Lorsqu’ils accèdent à des fonctions managériales, les cadres de la police suivent, de leur côté, une formation obligatoire supplémentaire. Tous les employés peuvent également s'inscrire à des formations continues et assister aux débriefings de cas complexes.

Participation de la société civile

Le module n'est pas donné uniquement par la police. Depuis quelques années, l'Organisation suisse d'aide aux réfugiés (OSAR) et le Bureau cantonal pour l'intégration des étrangers et la prévention du racisme (BCI) sont parties prenantes. Une démarche importante à leurs yeux, dans l'espoir de voir certains actes de violence disparaître.

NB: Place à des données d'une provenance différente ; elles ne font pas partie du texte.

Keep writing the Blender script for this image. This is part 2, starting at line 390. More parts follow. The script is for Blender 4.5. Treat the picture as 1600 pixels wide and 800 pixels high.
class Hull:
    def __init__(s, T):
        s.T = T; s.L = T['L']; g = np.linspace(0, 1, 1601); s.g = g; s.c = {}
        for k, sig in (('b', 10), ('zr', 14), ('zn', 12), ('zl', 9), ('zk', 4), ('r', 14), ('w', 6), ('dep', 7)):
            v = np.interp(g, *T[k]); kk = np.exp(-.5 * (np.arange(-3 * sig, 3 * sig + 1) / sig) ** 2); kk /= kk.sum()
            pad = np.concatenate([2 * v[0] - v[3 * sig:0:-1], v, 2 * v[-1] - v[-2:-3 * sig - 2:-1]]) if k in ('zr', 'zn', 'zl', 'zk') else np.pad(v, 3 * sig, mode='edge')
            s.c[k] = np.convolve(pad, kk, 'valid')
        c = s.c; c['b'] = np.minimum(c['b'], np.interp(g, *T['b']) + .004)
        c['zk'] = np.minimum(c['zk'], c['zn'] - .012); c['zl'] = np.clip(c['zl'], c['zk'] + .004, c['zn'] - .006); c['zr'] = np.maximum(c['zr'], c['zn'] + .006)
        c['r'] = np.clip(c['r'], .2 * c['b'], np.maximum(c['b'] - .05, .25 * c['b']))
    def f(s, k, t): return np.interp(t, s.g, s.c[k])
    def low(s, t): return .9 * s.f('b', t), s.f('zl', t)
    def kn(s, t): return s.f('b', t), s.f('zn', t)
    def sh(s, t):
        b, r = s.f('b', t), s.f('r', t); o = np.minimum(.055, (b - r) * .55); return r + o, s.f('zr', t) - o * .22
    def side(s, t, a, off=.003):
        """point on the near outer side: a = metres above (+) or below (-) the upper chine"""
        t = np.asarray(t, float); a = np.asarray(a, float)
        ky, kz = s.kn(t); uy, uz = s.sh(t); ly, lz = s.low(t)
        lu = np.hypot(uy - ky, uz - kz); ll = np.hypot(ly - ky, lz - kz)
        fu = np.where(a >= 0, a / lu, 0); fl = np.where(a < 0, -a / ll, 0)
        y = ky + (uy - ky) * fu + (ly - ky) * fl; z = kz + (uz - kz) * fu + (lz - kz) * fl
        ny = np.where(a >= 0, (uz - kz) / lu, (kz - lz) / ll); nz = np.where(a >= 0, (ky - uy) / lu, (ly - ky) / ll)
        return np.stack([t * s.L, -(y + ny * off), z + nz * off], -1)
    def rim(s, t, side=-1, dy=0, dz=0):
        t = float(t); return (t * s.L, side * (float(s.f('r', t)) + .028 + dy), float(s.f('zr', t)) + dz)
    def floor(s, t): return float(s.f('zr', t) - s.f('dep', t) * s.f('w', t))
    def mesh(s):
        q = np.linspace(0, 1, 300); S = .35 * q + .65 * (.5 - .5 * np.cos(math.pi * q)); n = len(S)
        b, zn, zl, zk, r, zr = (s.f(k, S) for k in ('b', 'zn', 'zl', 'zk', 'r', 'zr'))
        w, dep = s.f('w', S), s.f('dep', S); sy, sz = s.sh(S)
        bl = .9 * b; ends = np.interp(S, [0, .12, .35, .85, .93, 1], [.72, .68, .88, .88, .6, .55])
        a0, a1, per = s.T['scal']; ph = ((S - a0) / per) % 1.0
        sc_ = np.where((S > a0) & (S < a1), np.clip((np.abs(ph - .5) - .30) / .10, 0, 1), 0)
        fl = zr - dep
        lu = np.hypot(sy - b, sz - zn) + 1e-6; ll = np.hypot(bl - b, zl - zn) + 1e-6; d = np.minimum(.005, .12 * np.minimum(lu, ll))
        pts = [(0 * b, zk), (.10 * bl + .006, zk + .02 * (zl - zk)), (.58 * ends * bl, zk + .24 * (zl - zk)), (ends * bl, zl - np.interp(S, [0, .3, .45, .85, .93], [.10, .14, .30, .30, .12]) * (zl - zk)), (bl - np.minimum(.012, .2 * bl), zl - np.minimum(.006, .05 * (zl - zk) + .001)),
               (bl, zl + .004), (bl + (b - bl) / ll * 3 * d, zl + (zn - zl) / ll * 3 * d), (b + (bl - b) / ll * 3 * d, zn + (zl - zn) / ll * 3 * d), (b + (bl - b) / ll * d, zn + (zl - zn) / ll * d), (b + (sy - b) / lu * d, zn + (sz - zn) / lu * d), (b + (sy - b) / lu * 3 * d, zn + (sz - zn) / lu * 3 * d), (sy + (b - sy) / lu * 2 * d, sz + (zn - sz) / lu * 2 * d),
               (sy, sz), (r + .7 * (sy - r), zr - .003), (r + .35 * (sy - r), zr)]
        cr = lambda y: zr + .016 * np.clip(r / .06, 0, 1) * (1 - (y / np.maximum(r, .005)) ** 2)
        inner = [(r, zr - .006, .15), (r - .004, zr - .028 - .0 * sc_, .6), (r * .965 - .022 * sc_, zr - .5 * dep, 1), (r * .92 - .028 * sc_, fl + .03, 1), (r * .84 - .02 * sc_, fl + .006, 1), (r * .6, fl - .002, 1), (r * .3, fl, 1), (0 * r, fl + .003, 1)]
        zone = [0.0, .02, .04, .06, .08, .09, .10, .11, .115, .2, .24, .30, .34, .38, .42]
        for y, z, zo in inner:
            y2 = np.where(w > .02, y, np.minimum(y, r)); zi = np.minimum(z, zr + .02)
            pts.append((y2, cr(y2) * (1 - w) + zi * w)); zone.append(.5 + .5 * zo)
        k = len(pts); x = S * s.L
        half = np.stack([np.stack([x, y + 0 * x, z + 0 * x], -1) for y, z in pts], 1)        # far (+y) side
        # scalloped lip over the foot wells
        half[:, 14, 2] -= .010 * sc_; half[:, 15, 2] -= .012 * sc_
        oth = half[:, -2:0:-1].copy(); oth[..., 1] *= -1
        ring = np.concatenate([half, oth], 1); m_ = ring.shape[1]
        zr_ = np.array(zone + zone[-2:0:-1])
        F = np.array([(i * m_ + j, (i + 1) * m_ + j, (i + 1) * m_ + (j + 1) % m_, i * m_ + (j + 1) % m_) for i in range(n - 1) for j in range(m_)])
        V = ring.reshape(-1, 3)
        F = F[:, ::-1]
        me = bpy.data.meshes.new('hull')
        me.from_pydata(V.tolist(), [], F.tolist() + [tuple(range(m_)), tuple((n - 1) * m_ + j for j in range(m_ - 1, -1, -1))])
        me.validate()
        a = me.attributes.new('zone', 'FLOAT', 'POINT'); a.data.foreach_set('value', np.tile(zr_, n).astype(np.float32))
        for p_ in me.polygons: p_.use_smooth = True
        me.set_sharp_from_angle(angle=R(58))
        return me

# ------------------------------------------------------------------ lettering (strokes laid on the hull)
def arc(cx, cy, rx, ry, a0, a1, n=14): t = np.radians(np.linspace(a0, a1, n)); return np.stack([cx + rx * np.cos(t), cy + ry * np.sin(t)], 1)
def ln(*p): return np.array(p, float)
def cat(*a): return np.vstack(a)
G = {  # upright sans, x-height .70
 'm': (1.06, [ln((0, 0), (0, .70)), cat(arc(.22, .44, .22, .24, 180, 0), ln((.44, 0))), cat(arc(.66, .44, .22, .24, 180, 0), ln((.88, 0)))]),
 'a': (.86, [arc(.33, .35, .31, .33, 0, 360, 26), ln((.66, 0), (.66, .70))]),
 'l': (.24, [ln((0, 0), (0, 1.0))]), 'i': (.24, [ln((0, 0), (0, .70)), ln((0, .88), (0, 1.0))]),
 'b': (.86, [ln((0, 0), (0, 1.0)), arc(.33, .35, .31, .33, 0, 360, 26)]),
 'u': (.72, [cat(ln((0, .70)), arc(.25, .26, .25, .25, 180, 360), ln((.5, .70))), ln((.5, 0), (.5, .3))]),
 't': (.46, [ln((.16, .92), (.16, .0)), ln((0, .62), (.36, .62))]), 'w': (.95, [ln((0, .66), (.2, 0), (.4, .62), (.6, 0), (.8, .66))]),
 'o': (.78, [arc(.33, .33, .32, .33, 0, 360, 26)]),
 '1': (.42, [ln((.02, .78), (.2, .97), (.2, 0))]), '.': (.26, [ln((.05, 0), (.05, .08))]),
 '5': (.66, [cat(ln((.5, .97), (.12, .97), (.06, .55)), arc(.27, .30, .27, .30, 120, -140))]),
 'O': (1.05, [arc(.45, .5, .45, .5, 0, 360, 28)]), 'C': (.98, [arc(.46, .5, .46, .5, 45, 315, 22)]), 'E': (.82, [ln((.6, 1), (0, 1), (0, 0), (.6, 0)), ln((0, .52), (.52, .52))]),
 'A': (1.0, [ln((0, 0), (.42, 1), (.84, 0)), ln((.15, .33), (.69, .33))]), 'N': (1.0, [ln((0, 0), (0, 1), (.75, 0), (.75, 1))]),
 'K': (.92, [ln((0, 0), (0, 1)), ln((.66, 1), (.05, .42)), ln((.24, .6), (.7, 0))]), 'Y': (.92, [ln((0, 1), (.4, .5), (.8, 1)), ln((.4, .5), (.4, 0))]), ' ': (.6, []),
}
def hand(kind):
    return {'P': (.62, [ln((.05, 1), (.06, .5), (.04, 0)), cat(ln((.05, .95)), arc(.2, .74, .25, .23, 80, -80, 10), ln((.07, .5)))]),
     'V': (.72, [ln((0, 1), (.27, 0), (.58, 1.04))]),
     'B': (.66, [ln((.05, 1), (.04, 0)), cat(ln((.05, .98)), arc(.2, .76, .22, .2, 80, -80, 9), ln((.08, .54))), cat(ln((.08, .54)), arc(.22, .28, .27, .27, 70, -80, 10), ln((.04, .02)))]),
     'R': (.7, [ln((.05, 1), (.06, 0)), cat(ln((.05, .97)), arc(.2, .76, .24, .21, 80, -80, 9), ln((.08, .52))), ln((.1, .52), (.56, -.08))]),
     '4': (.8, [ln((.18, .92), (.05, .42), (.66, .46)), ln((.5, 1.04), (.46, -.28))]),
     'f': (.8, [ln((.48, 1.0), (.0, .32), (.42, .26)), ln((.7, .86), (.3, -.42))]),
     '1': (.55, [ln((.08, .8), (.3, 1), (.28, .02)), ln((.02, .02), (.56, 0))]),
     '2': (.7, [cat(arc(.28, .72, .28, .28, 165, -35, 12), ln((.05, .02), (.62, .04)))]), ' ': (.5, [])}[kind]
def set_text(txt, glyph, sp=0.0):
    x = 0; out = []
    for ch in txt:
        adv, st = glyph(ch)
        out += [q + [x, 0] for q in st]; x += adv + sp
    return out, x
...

"La prévention du racisme, en tant que politique publique, est récente", explique Amina Benkais-Benbrahim, responsable du BCI. Par conséquent, "on expérimente, on découvre, on écarte ou on développe".

Le but est de "planter une graine" sur le long terme, afin de créer des signaux d'alertes conduisant d'abord à la réflexion avant l'acte. Et Amina Benkais-Benbrahim de saluer l'implication de la part de la hiérarchie de la police vaudoise, qui donne l'impulsion à ces formations. "Grâce à leur message ferme, les trois quarts du travail qui sont faits", estime-t-elle.

Jean-David Pantet Tshibamba, activiste social et co-fondateur du Think Thank UPYA a lui-même vécu une expérience douloureuse dans sa jeunesse. Aujourd’hui, il participe à ces cours de prévention pour créer des ponts "entre deux mondes".

"Il y a un certain nombre de problèmes de comportements aujourd’hui encore avec la police", reconnaît-il. "Mais je suis persuadé qu’on trouvera ensemble des solutions pour régler ces problèmes. Le racisme est un problème sociétal. Le combat est extrêmement long, estime l’activiste social, mais nous sommes sur la pente positive pour réconcilier la police avec cette part de la population qui n’a pas confiance en elle."